---------- Extracted entries
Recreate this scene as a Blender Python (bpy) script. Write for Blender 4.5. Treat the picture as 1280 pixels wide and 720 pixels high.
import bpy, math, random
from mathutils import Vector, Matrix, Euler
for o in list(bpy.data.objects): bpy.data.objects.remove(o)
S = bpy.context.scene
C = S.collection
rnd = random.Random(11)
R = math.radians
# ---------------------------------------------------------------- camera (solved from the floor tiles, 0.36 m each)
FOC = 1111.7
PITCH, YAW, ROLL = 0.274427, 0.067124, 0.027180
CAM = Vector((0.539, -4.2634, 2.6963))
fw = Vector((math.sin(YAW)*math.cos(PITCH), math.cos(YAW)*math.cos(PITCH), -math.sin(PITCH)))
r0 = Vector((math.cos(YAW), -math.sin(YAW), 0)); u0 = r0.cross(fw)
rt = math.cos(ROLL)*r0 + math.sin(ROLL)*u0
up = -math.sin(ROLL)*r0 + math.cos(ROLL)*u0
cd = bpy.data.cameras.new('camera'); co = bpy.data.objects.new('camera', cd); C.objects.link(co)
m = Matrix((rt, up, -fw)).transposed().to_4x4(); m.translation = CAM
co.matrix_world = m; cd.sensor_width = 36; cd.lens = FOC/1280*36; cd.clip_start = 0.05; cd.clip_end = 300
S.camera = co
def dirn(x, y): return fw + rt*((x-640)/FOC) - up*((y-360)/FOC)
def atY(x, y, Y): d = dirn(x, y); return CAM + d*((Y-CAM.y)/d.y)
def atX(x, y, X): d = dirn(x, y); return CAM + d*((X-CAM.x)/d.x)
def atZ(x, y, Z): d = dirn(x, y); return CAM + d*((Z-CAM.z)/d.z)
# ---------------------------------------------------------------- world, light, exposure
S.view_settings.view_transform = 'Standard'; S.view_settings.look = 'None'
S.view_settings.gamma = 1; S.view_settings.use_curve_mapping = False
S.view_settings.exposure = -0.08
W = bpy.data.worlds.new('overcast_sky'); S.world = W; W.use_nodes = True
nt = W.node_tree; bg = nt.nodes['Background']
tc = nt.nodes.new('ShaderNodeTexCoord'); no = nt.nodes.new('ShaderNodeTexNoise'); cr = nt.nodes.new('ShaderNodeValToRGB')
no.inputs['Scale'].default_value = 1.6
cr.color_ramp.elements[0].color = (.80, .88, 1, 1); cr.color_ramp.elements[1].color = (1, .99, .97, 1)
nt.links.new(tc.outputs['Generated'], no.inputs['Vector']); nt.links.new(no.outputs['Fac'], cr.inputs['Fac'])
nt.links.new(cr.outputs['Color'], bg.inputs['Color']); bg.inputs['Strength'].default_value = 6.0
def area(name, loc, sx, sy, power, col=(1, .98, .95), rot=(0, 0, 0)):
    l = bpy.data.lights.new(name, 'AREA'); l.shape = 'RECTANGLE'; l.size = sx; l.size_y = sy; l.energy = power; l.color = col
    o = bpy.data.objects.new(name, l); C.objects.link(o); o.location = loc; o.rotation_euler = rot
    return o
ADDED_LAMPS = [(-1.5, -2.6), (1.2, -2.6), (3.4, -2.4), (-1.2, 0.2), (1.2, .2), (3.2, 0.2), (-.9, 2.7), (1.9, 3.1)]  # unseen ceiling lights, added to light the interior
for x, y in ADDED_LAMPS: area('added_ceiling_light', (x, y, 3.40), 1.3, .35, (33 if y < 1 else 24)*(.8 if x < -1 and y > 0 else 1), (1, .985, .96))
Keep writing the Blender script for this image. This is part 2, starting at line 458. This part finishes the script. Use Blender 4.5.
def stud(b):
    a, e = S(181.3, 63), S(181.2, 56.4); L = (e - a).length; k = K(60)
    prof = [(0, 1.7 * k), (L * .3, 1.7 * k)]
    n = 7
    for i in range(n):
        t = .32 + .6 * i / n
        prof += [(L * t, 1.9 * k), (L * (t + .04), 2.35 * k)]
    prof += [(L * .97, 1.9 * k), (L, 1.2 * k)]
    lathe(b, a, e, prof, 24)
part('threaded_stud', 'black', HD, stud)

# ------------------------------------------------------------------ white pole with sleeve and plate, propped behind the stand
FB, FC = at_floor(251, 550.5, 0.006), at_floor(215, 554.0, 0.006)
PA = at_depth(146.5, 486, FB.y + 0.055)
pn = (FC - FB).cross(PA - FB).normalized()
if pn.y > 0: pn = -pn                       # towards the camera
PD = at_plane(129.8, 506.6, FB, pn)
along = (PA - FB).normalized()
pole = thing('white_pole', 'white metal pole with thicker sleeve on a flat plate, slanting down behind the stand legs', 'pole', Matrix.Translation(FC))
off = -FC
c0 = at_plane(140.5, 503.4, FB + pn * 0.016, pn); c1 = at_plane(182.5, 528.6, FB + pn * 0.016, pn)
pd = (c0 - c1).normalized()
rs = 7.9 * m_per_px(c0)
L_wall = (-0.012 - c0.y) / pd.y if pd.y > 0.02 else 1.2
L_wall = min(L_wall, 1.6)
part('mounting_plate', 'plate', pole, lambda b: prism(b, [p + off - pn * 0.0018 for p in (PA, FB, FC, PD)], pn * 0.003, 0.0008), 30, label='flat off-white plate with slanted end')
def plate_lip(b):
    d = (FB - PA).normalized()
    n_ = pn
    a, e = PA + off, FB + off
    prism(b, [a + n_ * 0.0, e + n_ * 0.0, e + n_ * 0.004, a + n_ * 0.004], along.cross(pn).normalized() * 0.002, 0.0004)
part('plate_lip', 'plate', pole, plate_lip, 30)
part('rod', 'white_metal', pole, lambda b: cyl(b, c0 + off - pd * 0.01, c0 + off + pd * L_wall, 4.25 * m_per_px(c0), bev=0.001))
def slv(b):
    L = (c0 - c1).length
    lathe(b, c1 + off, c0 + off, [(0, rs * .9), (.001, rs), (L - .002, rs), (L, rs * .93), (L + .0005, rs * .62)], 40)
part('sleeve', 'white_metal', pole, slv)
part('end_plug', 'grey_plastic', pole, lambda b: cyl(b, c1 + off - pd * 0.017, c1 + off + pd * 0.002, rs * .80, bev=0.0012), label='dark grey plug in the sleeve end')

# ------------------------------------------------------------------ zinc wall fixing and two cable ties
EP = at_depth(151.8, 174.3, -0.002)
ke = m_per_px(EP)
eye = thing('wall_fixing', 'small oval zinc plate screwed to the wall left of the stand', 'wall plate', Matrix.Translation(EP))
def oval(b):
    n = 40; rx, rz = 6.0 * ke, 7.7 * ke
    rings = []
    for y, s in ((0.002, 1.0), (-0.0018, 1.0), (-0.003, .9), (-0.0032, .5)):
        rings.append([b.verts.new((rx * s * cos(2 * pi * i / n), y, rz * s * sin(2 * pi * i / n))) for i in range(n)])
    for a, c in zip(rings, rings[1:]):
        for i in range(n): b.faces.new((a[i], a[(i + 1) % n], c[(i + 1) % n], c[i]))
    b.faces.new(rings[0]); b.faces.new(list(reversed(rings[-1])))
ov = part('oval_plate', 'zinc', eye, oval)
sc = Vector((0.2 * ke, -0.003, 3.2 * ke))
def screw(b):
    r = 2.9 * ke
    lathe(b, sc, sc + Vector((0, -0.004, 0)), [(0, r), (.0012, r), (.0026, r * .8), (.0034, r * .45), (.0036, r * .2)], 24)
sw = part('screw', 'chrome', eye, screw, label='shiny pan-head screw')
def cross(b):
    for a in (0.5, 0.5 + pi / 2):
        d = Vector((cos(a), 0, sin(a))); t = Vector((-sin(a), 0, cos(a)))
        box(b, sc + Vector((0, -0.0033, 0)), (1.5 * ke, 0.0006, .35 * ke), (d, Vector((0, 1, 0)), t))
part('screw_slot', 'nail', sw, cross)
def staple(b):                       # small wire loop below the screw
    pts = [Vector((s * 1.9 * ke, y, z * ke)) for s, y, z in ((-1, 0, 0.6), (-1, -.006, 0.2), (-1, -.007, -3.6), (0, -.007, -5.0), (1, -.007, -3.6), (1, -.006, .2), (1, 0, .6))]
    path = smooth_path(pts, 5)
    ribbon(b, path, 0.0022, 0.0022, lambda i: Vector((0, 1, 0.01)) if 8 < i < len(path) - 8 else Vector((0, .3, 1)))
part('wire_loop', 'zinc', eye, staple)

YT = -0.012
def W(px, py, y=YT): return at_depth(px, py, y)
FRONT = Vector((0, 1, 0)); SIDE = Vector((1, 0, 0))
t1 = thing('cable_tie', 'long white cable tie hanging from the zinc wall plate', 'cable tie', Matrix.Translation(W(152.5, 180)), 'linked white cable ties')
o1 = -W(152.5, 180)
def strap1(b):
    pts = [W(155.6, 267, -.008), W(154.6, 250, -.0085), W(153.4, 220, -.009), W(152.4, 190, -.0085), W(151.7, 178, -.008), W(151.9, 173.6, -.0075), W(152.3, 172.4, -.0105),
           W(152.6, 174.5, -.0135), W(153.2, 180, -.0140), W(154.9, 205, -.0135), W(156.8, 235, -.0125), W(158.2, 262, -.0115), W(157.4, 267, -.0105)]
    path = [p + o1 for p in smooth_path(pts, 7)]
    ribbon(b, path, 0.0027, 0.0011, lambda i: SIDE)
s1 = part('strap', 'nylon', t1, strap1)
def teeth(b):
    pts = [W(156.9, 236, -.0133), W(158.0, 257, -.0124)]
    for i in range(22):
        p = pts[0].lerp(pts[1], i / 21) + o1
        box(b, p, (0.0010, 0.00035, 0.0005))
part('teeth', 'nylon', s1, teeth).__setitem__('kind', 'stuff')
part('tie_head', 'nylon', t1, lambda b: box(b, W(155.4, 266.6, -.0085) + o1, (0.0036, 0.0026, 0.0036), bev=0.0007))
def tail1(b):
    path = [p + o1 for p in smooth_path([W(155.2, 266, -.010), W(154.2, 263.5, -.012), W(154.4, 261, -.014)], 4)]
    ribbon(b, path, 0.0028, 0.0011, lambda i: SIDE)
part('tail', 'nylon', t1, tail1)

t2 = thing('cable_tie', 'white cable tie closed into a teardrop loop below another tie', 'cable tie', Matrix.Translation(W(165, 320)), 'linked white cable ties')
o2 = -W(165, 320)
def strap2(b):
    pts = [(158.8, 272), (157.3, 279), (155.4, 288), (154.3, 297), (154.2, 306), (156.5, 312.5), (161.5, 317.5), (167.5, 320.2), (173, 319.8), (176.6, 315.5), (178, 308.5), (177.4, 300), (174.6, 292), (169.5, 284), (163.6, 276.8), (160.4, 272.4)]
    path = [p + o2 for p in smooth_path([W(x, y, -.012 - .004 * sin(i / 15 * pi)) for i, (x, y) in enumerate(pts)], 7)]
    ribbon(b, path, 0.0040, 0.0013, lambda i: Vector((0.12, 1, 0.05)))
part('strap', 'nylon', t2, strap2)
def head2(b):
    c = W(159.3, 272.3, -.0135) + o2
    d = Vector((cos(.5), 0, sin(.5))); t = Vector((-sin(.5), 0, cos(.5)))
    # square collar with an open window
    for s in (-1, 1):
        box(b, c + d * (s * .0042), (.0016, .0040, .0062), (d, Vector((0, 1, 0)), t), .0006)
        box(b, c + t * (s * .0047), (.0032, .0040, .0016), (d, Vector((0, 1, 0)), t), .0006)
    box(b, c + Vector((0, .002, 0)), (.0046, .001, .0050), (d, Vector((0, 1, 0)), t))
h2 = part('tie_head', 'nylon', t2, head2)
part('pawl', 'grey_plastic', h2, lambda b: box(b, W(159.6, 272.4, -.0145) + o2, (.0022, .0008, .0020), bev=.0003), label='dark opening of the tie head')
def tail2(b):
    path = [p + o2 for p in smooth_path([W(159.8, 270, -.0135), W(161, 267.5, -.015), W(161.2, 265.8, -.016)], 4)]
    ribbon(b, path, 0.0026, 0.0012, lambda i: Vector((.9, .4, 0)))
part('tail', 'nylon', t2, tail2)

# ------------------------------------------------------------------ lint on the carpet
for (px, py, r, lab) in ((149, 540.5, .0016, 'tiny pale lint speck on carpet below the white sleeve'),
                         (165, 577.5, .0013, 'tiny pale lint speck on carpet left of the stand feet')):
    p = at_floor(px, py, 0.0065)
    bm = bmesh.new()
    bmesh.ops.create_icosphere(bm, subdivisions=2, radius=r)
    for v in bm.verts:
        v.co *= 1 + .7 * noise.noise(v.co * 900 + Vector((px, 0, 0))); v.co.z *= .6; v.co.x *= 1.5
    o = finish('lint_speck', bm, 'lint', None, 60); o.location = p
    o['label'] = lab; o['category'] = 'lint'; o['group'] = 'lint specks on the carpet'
--------------------
## Exercise description
Both the line with "Keep writing the" and the line with "part('threaded_stud', 'black', HD, stud)" belong in the extract, along with every line between them; set down those lines exactly and only.

## The response
Keep writing the Blender script for this image. This is part 2, starting at line 458. This part finishes the script. Use Blender 4.5.
def stud(b):
    a, e = S(181.3, 63), S(181.2, 56.4); L = (e - a).length; k = K(60)
    prof = [(0, 1.7 * k), (L * .3, 1.7 * k)]
    n = 7
    for i in range(n):
        t = .32 + .6 * i / n
        prof += [(L * t, 1.9 * k), (L * (t + .04), 2.35 * k)]
    prof += [(L * .97, 1.9 * k), (L, 1.2 * k)]
    lathe(b, a, e, prof, 24)
part('threaded_stud', 'black', HD, stud)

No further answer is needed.